Tokyo stocks edge lower

IOL pic jan21 br Market crash 15 INDEPENDENT MEDIA Picture: Simphiwe Mbokazi, Independent Media

Tokyo - Tokyo stocks edged lower on Wednesday morning, following a weak lead from Wall Street and the deadly Brussels bombings.

US equity markets ended lower on Tuesday as airline and travel company shares took a hit following the chaos in Belgium.

The explosions in the Brussels subway and Zaventem airport just outside the Belgian capital, claimed by the Islamic State group, left around 35 dead and more than 200 injured.

“Because we've had terror attacks fairly frequently, the market has become stronger against these shocking events,” Masahiro Ichikawa, a senior strategist at Sumitomo Mitsui Asset Management, told Bloomberg News.

Tokyo's benchmark Nikkei 225 index ticked down 0.04 percent, or 6.73 points, to 17,041.82 by the break, after swinging between gains and losses throughout the morning session.

The broader Topix index of all first-section shares declined 0.15 percent, or 2.05 points, at 1,367.88.

Japan Airlines gained 0.67 percent to 4,172 yen. The carrier is not operating any direct flights between Tokyo and Brussels, a company spokesman said.

However, All Nippon Airways lost 0.51 percent to 325.4 yen after a computer system malfunction on Tuesday forced it to cancel more than 100 domestic flights, affecting some 16,000 travellers.

The company cancelled one round trip between Tokyo and Brussels on Wednesday following the bombings, a spokeswoman told AFP.

In other shares, Nintendo fell 0.57 percent to 16,420 yen after a report that the game maker will stop producing the popular Wii U console this year.
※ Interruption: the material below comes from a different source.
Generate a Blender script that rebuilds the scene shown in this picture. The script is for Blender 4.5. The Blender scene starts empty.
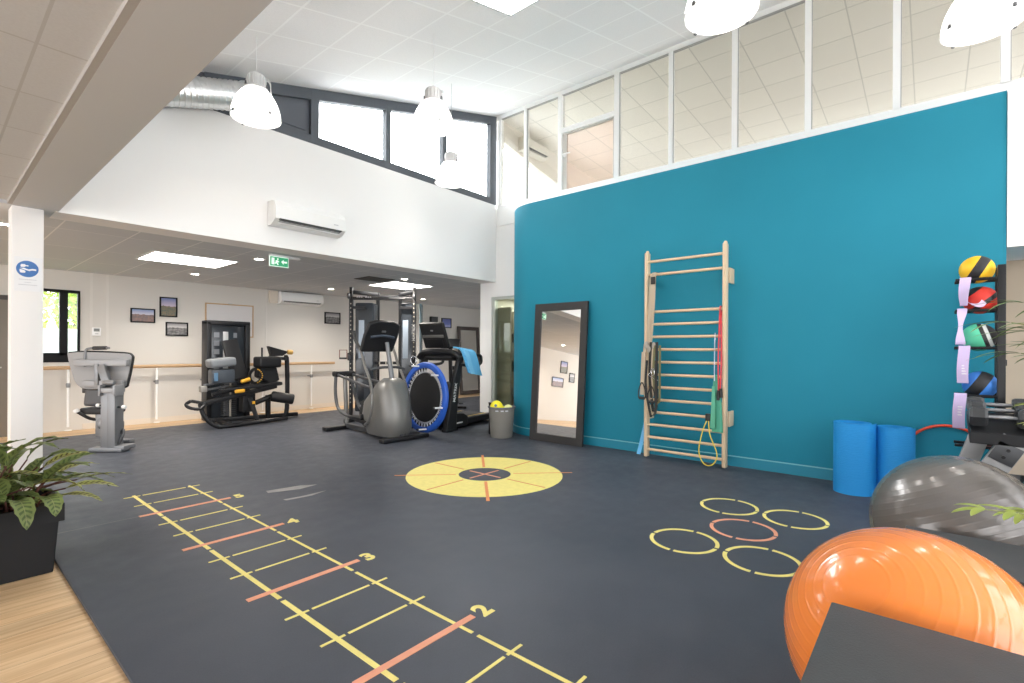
import bpy, bmesh, math, random
from mathutils import Vector, Matrix, noise
random.seed(7)
PI = math.pi
sc = bpy.context.scene
COL = sc.collection
V = Vector

# ---------------------------------------------------------------- mesh helpers
class MB:
    """collects shapes, becomes ONE mesh object"""
    def __init__(s):
        s.v = []; s.f = []
    def add(s, vs, fs):
        b = len(s.v)
        s.v += [tuple(p) for p in vs]
        s.f += [tuple(b + i for i in f) for f in fs]
        return s
    def box(s, c, size, rot=None, bev=0.0, seg=2):
        bm = bmesh.new()
        bmesh.ops.create_cube(bm, size=1.0)
        for v in bm.verts:
            v.co = V((v.co.x * size[0], v.co.y * size[1], v.co.z * size[2]))
        if bev > 0:
            bmesh.ops.bevel(bm, geom=bm.edges[:], offset=bev, segments=seg, profile=.6, affect='EDGES')
        m = Matrix.Translation(V(c))
        if rot is not None:
            m = m @ (rot.to_4x4() if not isinstance(rot, (int, float)) else Matrix.Rotation(rot, 4, 'Z'))
        bm.transform(m)
        bm.verts.index_update()
        s.add([v.co for v in bm.verts], [[v.index for v in f.verts] for f in bm.faces])
        bm.free()
        return s
    def span(s, lo, hi, bev=0.0):
        return s.box([(a + b) / 2 for a, b in zip(lo, hi)], [abs(b - a) for a, b in zip(lo, hi)], None, bev)
    def bar(s, p0, p1, w, h, bev=0.0, up=(0, 0, 1), ext=0.0):
        """rectangular bar from p0 to p1; h along 'up', w across"""
        p0, p1 = V(p0), V(p1)
        d = (p1 - p0); L = d.length; d.normalize()
        u = V(up); x = u.cross(d)
        if x.length < 1e-4:
            x = V((1, 0, 0)).cross(d)
            if x.length < 1e-4: x = V((0, 1, 0)).cross(d)
        x.normalize(); z = d.cross(x)
        rot = Matrix((x, d, z)).transposed()
        return s.box((p0 + p1) / 2, (w, L + 2 * ext, h), rot, bev)
    def tube(s, pts, r, seg=10, closed=False, cap=True, smooth=0, sx=1.0):
        pts = [V(p) for p in pts]
        if smooth: pts = spline(pts, smooth, closed)
        n = len(pts)
        rs = r if isinstance(r, (list, tuple)) else [r] * n
        if len(rs) != n:
            rs = [rs[0] + (rs[-1] - rs[0]) * i / (n - 1) for i in range(n)] if len(rs) == 2 else \
                 [rs[min(len(rs) - 1, int(i * len(rs) / n))] for i in range(n)]
        tang = []
        for i in range(n):
            if closed: t = pts[(i + 1) % n] - pts[i - 1]
            else: t = pts[min(i + 1, n - 1)] - pts[max(i - 1, 0)]
            tang.append(t.normalized() if t.length > 1e-9 else V((0, 0, 1)))
        t0 = tang[0]
        nrm = t0.cross(V((0, 0, 1)))
        if nrm.length < .05: nrm = t0.cross(V((0, 1, 0)))
        nrm.normalize()
        vs, fs = [], []
        prev = t0
        for i in range(n):
            t = tang[i]
            ax = prev.cross(t)
            if ax.length > 1e-6:
                nrm = Matrix.Rotation(prev.angle(t), 3, ax.normalized()) @ nrm
            nrm = (nrm - t * nrm.dot(t)).normalized()
            b = t.cross(nrm)
            for k in range(seg):
                a = 2 * PI * k / seg
                vs.append(pts[i] + (nrm * math.cos(a) * sx + b * math.sin(a)) * rs[i])
            prev = t
        m = n if closed else n - 1
        for i in range(m):
            j = (i + 1) % n
            for k in range(seg):
                k2 = (k + 1) % seg
                fs.append((i * seg + k, i * seg + k2, j * seg + k2, j * seg + k))
        if cap and not closed:
            fs.append(tuple(reversed(range(seg))))
            fs.append(tuple((n - 1) * seg + k for k in range(seg)))
        return s.add(vs, fs)
    def lathe(s, prof, c=(0, 0, 0), axis=(0, 0, 1), seg=32, closed=False, cap=False):
        """prof: (radius, along-axis) pairs"""
        a = V(axis).normalized()
        x = a.cross(V((0, 0, 1)))
        if x.length < 1e-4: x = V((1, 0, 0))
        x.normalize(); y = a.cross(x); c = V(c)
        vs, fs = [], []
        n = len(prof)
        for (r, h) in prof:
            for k in range(seg):
                t = 2 * PI * k / seg
                vs.append(c + a * h + (x * math.cos(t) + y * math.sin(t)) * max(r, 1e-5))
        for i in range(n if closed else n - 1):
            j = (i + 1) % n
            for k in range(seg):
                k2 = (k + 1) % seg
                fs.append((i * seg + k, i * seg + k2, j * seg + k2, j * seg + k))
        if cap:
            fs.append(tuple(reversed(range(seg)))); fs.append(tuple((n - 1) * seg + k for k in range(seg)))
        return s.add(vs, fs)
    def cyl(s, p0, p1, r, seg=20, bev=0.0):
        p0, p1 = V(p0), V(p1); L = (p1 - p0).length
        b = min(bev, r * .9, L * .45)
        if b > 0: prof = [(0, 0), (r - b, 0), (r - b * .3, b * .3), (r, b), (r, L - b), (r - b * .3, L - b * .3), (r - b, L), (0, L)]
        else: prof = [(0, 0), (r, 0), (r, L), (0, L)]
        return s.lathe(prof, p0, p1 - p0, seg)
    def ball(s, c, r, seg=20, rings=12, rot=None):
        rr = r if isinstance(r, (tuple, list)) else (r, r, r)
        vs, fs = [], []
        for i in range(rings + 1):
            th = PI * i / rings
            for k in range(seg):
                a = 2 * PI * k / seg
                p = V((rr[0] * max(math.sin(th), 1e-4) * math.cos(a), rr[1] * max(math.sin(th), 1e-4) * math.sin(a), rr[2] * math.cos(th)))
                if rot is not None: p = rot @ p
                vs.append(V(c) + p)
        for i in range(rings):
            for k in range(seg):
                k2 = (k + 1) % seg
                fs.append((i * seg + k, (i + 1) * seg + k, (i + 1) * seg + k2, i * seg + k2))
        return s.add(vs, fs)
    def prism(s, poly, ext):
        """poly: 3D points of a planar polygon, ext: extrusion vector"""
        n = len(poly); e = V(ext)
        vs = [V(p) for p in poly] + [V(p) + e for p in poly]
        fs = [tuple(reversed(range(n))), tuple(range(n, 2 * n))]
        fs += [(i, (i + 1) % n, n + (i + 1) % n, n + i) for i in range(n)]
        return s.add(vs, fs)
    def ribbon(s, pts, wid, th, smooth=0):
        """strap: pts run along it, wid = a width vector (or one per point), th = thickness"""
        pts = [V(p) for p in pts]
        ws = [V(w) for w in wid] if isinstance(wid, list) else [V(wid)] * len(pts)
        if smooth:
            n0 = len(pts)
            pts = spline(pts, smooth)
            ws = spline(ws, smooth) if n0 > 1 else ws
        vs, fs = [], []
        n = len(pts)
        for i in range(n):
            t = (pts[min(i + 1, n - 1)] - pts[max(i - 1, 0)]).normalized()
            nn = t.cross(ws[i])
            nn = nn.normalized() * th / 2 if nn.length > 1e-6 else V((0, 0, th / 2))
            w = ws[i] / 2
            vs += [pts[i] - w - nn, pts[i] + w - nn, pts[i] + w + nn, pts[i] - w + nn]
        for i in range(n - 1):
            a, b = 4 * i, 4 * i + 4
            for k in range(4):
                fs.append((a + k, a + (k + 1) % 4, b + (k + 1) % 4, b + k))
        fs += [(3, 2, 1, 0), tuple(4 * (n - 1) + k for k in range(4))]
        return s.add(vs, fs)
    def build(s, name, mat, parent=None, ang=35, bev=0.0):
        me = bpy.data.meshes.new(name)
        me.from_pydata(s.v, [], s.f)
        bm = bmesh.new(); bm.from_mesh(me)
        bmesh.ops.recalc_face_normals(bm, faces=bm.faces[:])
        bm.to_mesh(me); bm.free()
        me.polygons.foreach_set('use_smooth', [True] * len(me.polygons))
        me.set_sharp_from_angle(angle=math.radians(ang))
        if mat: me.materials.append(mat)
        o = bpy.data.objects.new(name, me)
        COL.objects.link(o)
        if bev > 0:
            bv = o.modifiers.new('Bevel', 'BEVEL'); bv.width = bev; bv.segments = 2; bv.limit_method = 'ANGLE'; bv.angle_limit = math.radians(40)
        if parent is not None:
            o.parent = parent
            o.matrix_parent_inverse = parent.matrix_basis.inverted()
        return o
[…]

Investors in Tokyo were also digesting comments that Nobel-winning US economist Paul Krugman made to Japan's Prime Minister Shinzo Abe late Tuesday.

Krugman urged Abe to abandon plans to raise its sales tax from the current eight percent to 10 percent next year and fire up more fiscal stimulus to boost the economy.

He was invited to share his view on Japan's economy after fellow Nobel laureate Joseph Stiglitz last week advised Abe to postpone the tax hike.

In currency markets, the dollar changed hands at 112.27 yen, down from 112.35 yen in New York Tuesday.